The HOPE scholarship program is a movement by some states to bring merit based scholarships to graduating high school students. Some, like Georgia’s Hope Scholarship Program, are renewable through the full college term; while others, like South Carolina’s Hope Scholarship, are for the Freshman year only or for some limited time. Funding for the programs tend to be from profits taken from lottery programs.
Like many government based programs, the scope and costs of the program have increased while the funding sources have stayed the same, gown down, or increased more slowly than the spending increases.

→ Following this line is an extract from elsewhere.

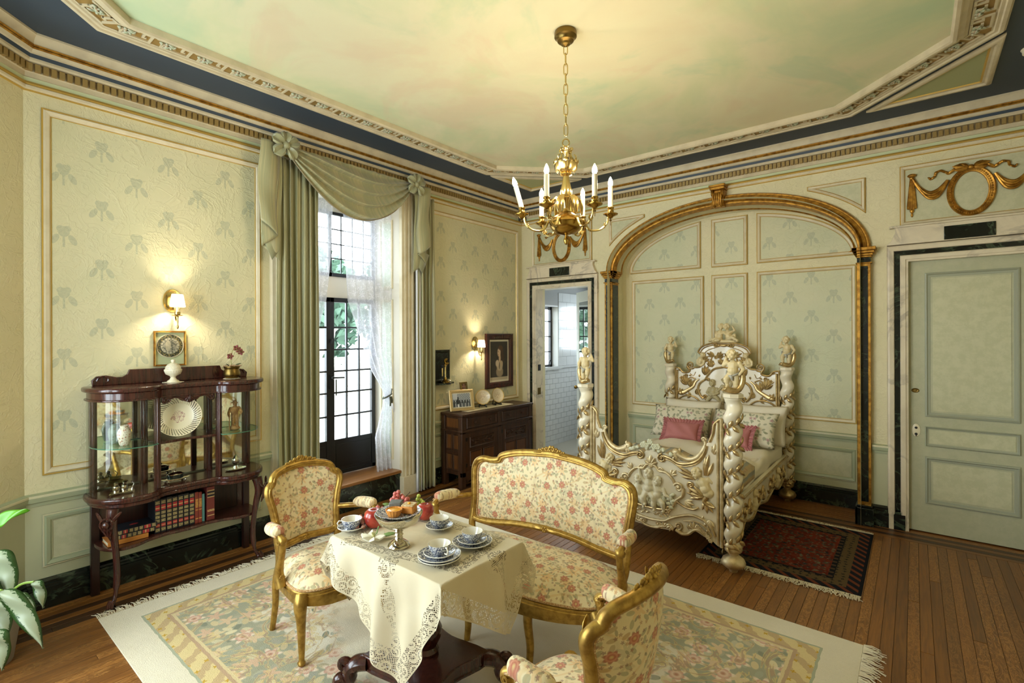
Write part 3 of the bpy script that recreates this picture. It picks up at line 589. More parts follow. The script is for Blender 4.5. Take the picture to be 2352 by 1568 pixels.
# door casings
def casing(x0, x1, top, par):
    P = [(x0, 0), (x0, top), (x1, top), (x1, 0)][::-1]
    for nm, mt, pr in (('casing', WMARB, [(.004, -.14), (.004, .02), (-.012, .022), (-.014, .03), (-.044, .032), (-.05, .024)]), ('marble_band', GMARB, [(-.05, .024), (-.05, .02), (-.088, .02), (-.088, .026)]), ('casing', WMARB, [(-.088, .026), (-.092, .034), (-.12, .04), (-.132, .034), (-.14, .0)])):
        b = MB(); b.sweep(P, [(-t, d) for t, d in pr] if False else pr, pB, closed=False, cap=False); b.build(nm, mt, par, ang=25)
    xm = (x0 + x1) / 2; w = (x1 - x0) / 2 + .14
    b = MB(); P = [(xm - w, 2.40), (xm + w, 2.40), (xm + w - .03, 2.43), (xm + w - .06, 2.50), (xm + w - .06, 2.535), (xm + w - .03, 2.555), (xm - w + .03, 2.555), (xm - w + .06, 2.535), (xm - w + .06, 2.50), (xm - w + .03, 2.43)]
    b.prism(P, pB, 0, .05); b.box(xm - w + .02, xm + w - .02, YB - .068, YB, 2.54, 2.556); b.build('overdoor', WMARB, par, bev=.004)
    b = MB(); b.prism(rect(xm - .15, xm + .15, 2.405, 2.512), pB, .04, .058); b.build('marble_block', GMARB, par, bev=.003)
dc1 = grp('trim_4'); casing(D1[0], D1[1], DT, dc1); dc2 = grp('trim_5'); casing(D2[0], D2[1], DT, dc2)
# closed door
door = struct(MB().box(D2[0], D2[1], YB + .03, YB + .075, .01, DT).build('door_2', DOORP, ang=0))
struct(MB().box(D2[0] - .1, D2[1] + .1, YB + .2, YB + .22, -.01, 2.4).build('door_backing', NAVY, ang=0))  # dark backing added to close the bright gap under the door
pD = lambda u, v, d=0: (u, YB + .03 - d, v)
for z0, z1 in ((.965, 2.155), (.72, .885), (.245, .635)):
    P = rect(.07, .63, z0, z1); b = MB(); k = .55 if z1 - z0 < .2 else 1
    b.sweep(P, [(0, 0), (.003, .010), (.012 * k, .014), (.02 * k, .004), (.034 * k, .002), (.042 * k, -.004), (.052 * k, 0)], pD); b.build('door_moulding', DOORM, door, ang=25)
    b = MB(); b.prism(rect(.07 + .05 * k, .63 - .05 * k, z0 + .05 * k, z1 - .05 * k), pD, .001, .003); b.build('door_panel', STIP, door, ang=0)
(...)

In the last few years, this has become more of a problem due to the following reasons:
- Economic Conditions have forced more students to stay in state or to enter college instead of the work force
- Tuition and Fees have increased much higher than cost of living/inflation and much higher than revenue coming from funding sources for Hope Scholarship
- Funding sources from the lottery have stayed flat or actually decreased
- Expansion of the programs to include a wider scope of students and institutions (technical programs, GED based grants, etc…) have increased costs.
All of these have put pressure on the state legislatures to roll back the programs, make changes, and look at redefining the programs.
The biggest concern is that the Hope Scholarship may go from being Merit based to financial aid based. Keep an eye on your state legislature and get involved if you want to keep the Hope Scholarship merit based.